Article Posted on : - Feb 22, 2012

An unrelated file photo.

CAMBRIDGE (BNS): An international team of astronomers has for the first time detected traces of an element rarely found on Earth in three ancient stars.

The brittle, semiconducting element, called tellurium, has been found in stars that are nearly 12 billion years old and lie few thousand light-years away in the halo of our galaxy Milky Way.

While the occurrence of chemical elements such as hydrogen, helium, lithium, carbon, oxygen, iron and the rest of the 94 naturally occurring elements of the periodic table is common in stars and planetary bodies, the new finding supports the theory that tellurium, along with even heavier elements in the periodic table, has likely originated from a very rare type of supernova during a rapid process of nuclear fusion.

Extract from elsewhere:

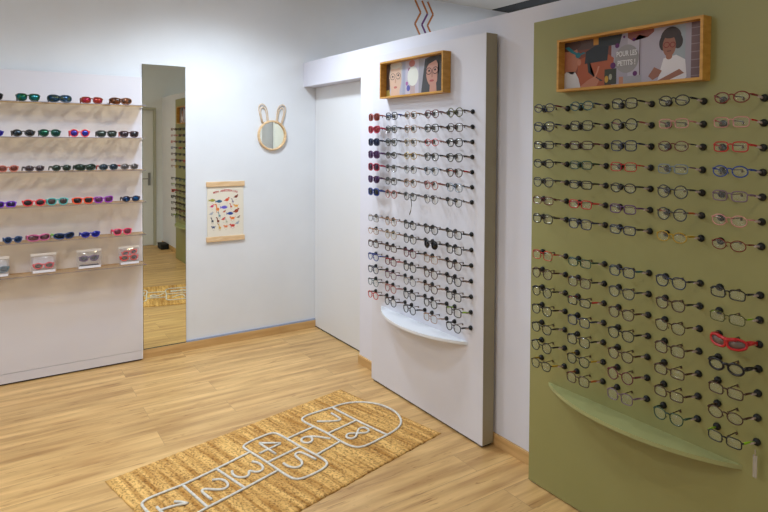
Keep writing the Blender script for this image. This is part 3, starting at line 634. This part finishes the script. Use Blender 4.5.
# shelf, centre x, width, shape, frame, lens, words, yaw, temple
def C3(*a): return a
ITEMS = [
 (0, 0.020, .128, 'way', (0.16, 0.14, 0.15), ('smoke2', (0.14, 0.12, 0.14)), 'charcoal sunglasses cut by left picture edge on top shelf', 4, None),
 (0, 0.224, .136, 'way', (0.07, 0.20, 0.12), ('green_mirror', (0.08, 0.42, 0.22)), 'green mirrored square sunglasses on top shelf', 0, None),
 (0, 0.409, .136, 'shield', (0.12, 0.22, 0.28), ('oil', (0.32, 0.36, 0.22)), 'domed sports sunglasses with olive blue shield on top shelf', 0, None),
 (0, 0.606, .138, 'rect', (0.50, 0.20, 0.12), ('magenta', (0.72, 0.08, 0.30)), 'magenta mirrored sunglasses with orange rim on top shelf', 0, None),
 (0, 0.794, .142, 'wrap', (0.42, 0.24, 0.12), ('grey_lens', (0.24, 0.22, 0.22)), 'orange and brown sunglasses at right end of top shelf', -3, None),
 (1, 0.026, .118, 'oval', (0.16, 0.12, 0.55), ('violet', (0.20, 0.14, 0.60)), 'violet blue sunglasses cut by left picture edge, second shelf', 3, None),
 (1, 0.196, .134, 'oval', (0.22, 0.20, 0.18), ('blue_grey', (0.20, 0.28, 0.34)), 'dark brown oval sunglasses near left end of second shelf', 3, None),
 (1, 0.349, .130, 'panto', (0.10, 0.25, 0.20), ('emerald', (0.03, 0.42, 0.30)), 'emerald mirrored rounded sunglasses on second shelf', 2, None),
 (1, 0.528, .126, 'round', (0.85, 0.25, 0.30), ('red_blue', (0.28, 0.18, 0.62)), 'red round sunglasses with violet blue lenses on second shelf', 0, None),
 (1, 0.699, .130, 'way', (0.20, 0.21, 0.20), ('grey_green', (0.25, 0.30, 0.28)), 'thin dark broad sunglasses with grey lenses on second shelf', 0, None),
 (1, 0.847, .126, 'way', (0.30, 0.20, 0.20), ('rosegrey', (0.34, 0.28, 0.30)), 'brown sunglasses with pinkish rim at right end of second shelf', -2, (0.8, 0.3, 0.25)),
 (2, 0.110, .128, 'oval', (0.70, 0.40, 0.34), ('brown_rose', (0.52, 0.28, 0.24)), 'rose brown sunglasses set askew at left of third shelf', 20, None),
 (2, 0.259, .118, 'oval', (0.30, 0.26, 0.28), ('brown_grey', (0.30, 0.24, 0.26)), 'grey brown oval sunglasses second from left on third shelf', 12, None),
 (2, 0.418, .122, 'oval', (0.18, 0.22, 0.19), ('moss', (0.20, 0.26, 0.22)), 'dark moss green slim sunglasses mid third shelf', 12, None),
 (2, 0.565, .132, 'wrap', (0.16, 0.22, 0.19), ('moss2', (0.18, 0.26, 0.22)), 'chunky dark green wraparound sunglasses on third shelf', 5, None),
 (2, 0.712, .128, 'oval', (0.18, 0.24, 0.27), ('slate', (0.20, 0.26, 0.32)), 'slate sunglasses with red arms on third shelf', 8, (0.75, 0.2, 0.2)),
 (2, 0.852, .128, 'oval', (0.45, 0.42, 0.40), ('taupe', (0.42, 0.40, 0.40)), 'taupe sunglasses with red arms at right end, third shelf', 12, (0.75, 0.2, 0.2)),
 (3, 0.090, .124, 'rect', (0.42, 0.14, 0.72), ('plum', (0.22, 0.16, 0.34)), 'bright purple slim sunglasses cut by left edge, fourth shelf', 2, None),
 (3, 0.253, .134, 'oval', (0.85, 0.20, 0.24), ('dk', (0.22, 0.18, 0.20)), 'red goggle style sunglasses on fourth shelf', 0, None),
 (3, 0.391, .130, 'panto', (0.30, 0.68, 0.68), ('brown1', (0.36, 0.30, 0.30)), 'turquoise rounded sunglasses on fourth shelf', 2, None),
 (3, 0.546, .128, 'way', (0.92, 0.30, 0.12), ('dk2', (0.20, 0.18, 0.20)), 'orange red sunglasses with dark lenses on fourth shelf', 0, None),
 (3, 0.679, .128, 'cat', (0.58, 0.15, 0.68), ('plum2', (0.42, 0.24, 0.40)), 'violet purple upswept sunglasses on fourth shelf', 10, None),
 (3, 0.858, .122, 'oval', (0.20, 0.15, 0.20), ('navy_l', (0.14, 0.20, 0.36)), 'black and navy oval sunglasses at right end, fourth shelf', 2, None),
 (4, 0.132, .104, 'round', (0.16, 0.28, 0.46), ('navy2', (0.10, 0.20, 0.34)), 'small navy round sunglasses at left of fifth shelf', 6, None),
 (4, 0.282, .126, 'shield', (0.75, 0.38, 0.56), ('wine', (0.32, 0.16, 0.24)), 'pink and wine sports sunglasses on fifth shelf', 10, None),
 (4, 0.435, .128, 'wrap', (0.12, 0.24, 0.44), ('navy3', (0.10, 0.22, 0.34)), 'blue wraparound sunglasses with lime arms on fifth shelf', 14, (0.4, 0.75, 0.15)),
 (4, 0.593, .122, 'oval', (0.10, 0.14, 0.62), ('ultra', (0.10, 0.14, 0.56)), 'all ultramarine blue sunglasses on fifth shelf', 5, None),
 (4, 0.800, .126, 'panto', (0.90, 0.24, 0.42), ('rose3', (0.55, 0.28, 0.34)), 'hot pink sunglasses at right end of fifth shelf', 4, None)]
for s_, x, wdt, shp, fc, (ln, lc), lab, yw_, tc in ITEMS:
    shelf_glasses(lab, 'sunglasses on the clear shelves', x, YD-SD+0.022+abs(math.sin(R(yw_)))*wdt*0.5, SH[s_], R(yw_), shp, fc, tint(ln, lc, 0.12, 0.4), tc, wdt, 1.7, 0.088)
# zip pouches on the lowest shelf, a pair of sunglasses in each
POUCH = [(0.047, .124, (0.35, 0.45, 0.50), ('p1', (0.25, 0.38, 0.45)), 'grey blue', 'cut by the left picture edge'), (0.308, .150, (0.85, 0.25, 0.28), ('p2', (0.30, 0.18, 0.16)), 'red', 'second from left'),
         (0.587, .158, (0.35, 0.22, 0.42), ('p3', (0.20, 0.18, 0.24)), 'dark purple', 'third from left'), (0.850, .140, (0.88, 0.22, 0.18), ('p4', (0.32, 0.14, 0.12)), 'bright red', 'at the right end')]
zp = SH[5]
for i, (x, wp_, fc, (ln, lc), cn, pos) in enumerate(POUCH):
    yp = YD-0.075
    t = thing('zip_pouch', 'clear zip pouch holding %s sunglasses, lowest shelf, %s' % (cn, pos), 'pouch', (x, yp, zp), R(2), 'clear pouches on the lowest shelf')
    hh = 0.122
    def pillow(bm, W_, H_, D_):
        nx, nz = 12, 10; g = {}
        for s in (-1, 1):
            for a in range(nx+1):
                for b in range(nz+1):
                    u, v = a/nx, b/nz; d_ = D_*(1-abs(2*u-1)**3)*(1-abs(2*v-1)**3)
                    g[s, a, b] = bm.verts.new(((u-.5)*W_, s*(d_+0.0006)+random.uniform(-.0008, .0008), v*H_+0.001))
            for a in range(nx):
                for b in range(nz):
                    f = bm.faces.new((g[s, a, b], g[s, a+1, b], g[s, a+1, b+1], g[s, a, b+1])); f.smooth = True
    bm = nb(); pillow(bm, wp_, hh, 0.026); obj('plastic_sleeve', bm, M_pouch, t)
    mw = mat('pouch_white', (0.90, 0.90, 0.93), 0.5)
    obj('zip_strip', boxbm(-wp_/2, wp_/2, -0.0035, 0.0035, hh-0.006, hh+0.010, bev=0.001), mw, t)
    obj('pouch_border', boxbm(-wp_/2+0.008, wp_/2-0.008, -0.030, -0.0285, 0.006, 0.022), mw, t)
    if i in (0, 1, 3): obj('insert_card', boxbm(-wp_/2+0.012, wp_/2-0.012, 0.0125, 0.0135, 0.012, hh-0.012), mw, t, label='pale insert behind the sunglasses')
    g = shelf_glasses('%s sunglasses inside the clear pouch, lowest shelf, %s' % (cn, pos), 'sunglasses inside the pouches', x, yp-0.012, zp+0.026, R(3), 'oval', fc, tint(ln, lc, 0.12, 0.4), None, 0.122, 2.2, 0.022)
    if i == 3:
        g2 = shelf_glasses('upper %s sunglasses in the pouch at right end of lowest shelf' % cn, 'sunglasses inside the pouches', x+0.004, yp-0.008, zp+0.066, R(3), 'oval', fc, tint(ln, lc, 0.12, 0.4), None, 0.104, 1.9, 0.018, tilt=R(-8))
    if i == 2:
        o = obj('glasses_case', boxbm(-0.062, 0.062, -0.009, 0.004, 0.0, 0.024, bev=0.004), mat('dark_case', (0.16, 0.15, 0.19), 0.5), None, (x, yp, zp+0.0025), R(2)); tag(o, 'dark case at the bottom of the third clear pouch, lowest shelf', 'glasses case')
        g.location.z += 0.022; g.location.y += 0.0
    if i == 1:
        o = obj('cleaning_cloth', boxbm(-0.05, 0.05, 0.0135+0.0005, 0.018, 0.03, 0.10, bev=0.001), mat('grey_cloth', (0.62, 0.60, 0.64), 0.9), None, (x, yp, zp), R(2)); tag(o, 'pale grey cloth inside the second clear pouch, lowest shelf', 'cloth')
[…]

"We want to understand the evolution of tellurium -- and by extension any other element -- from the Big Bang to today," said Anna Frebel, assistant professor of astrophysics at Massachusetts Institute of Technology (MIT) and a co-author of the paper that appears in online in Astrophysical Journal Letters.

"Here on Earth, everything's made from carbon and various other elements, and we want to understand how tellurium on Earth came about," the researcher said.

The team of researchers analysed data from the Hubble Space Telescope which provided evidence that the rare Earth element does indeed exist in space, and was likely created more than 12 billion years ago, at the time when all three stars formed.

The researchers also compared the abundance of tellurium to that of other heavy elements such as barium and strontium, finding that the ratio of elements was the same in all three stars.

According to Frebel, the matching ratios support a theory of chemical-element synthesis: namely, that a rare type of supernova may have created the heavier elements in the bottom half of the periodic table, including tellurium.

"You can make iron and nickel in any ordinary supernova, anywhere in the universe. But these heavy elements seem to only be made in specialised supernovas.

"Adding more elements to the observed elemental patterns will help us understand the astrophysical and environmental conditions needed for this process to operate," the researcher said.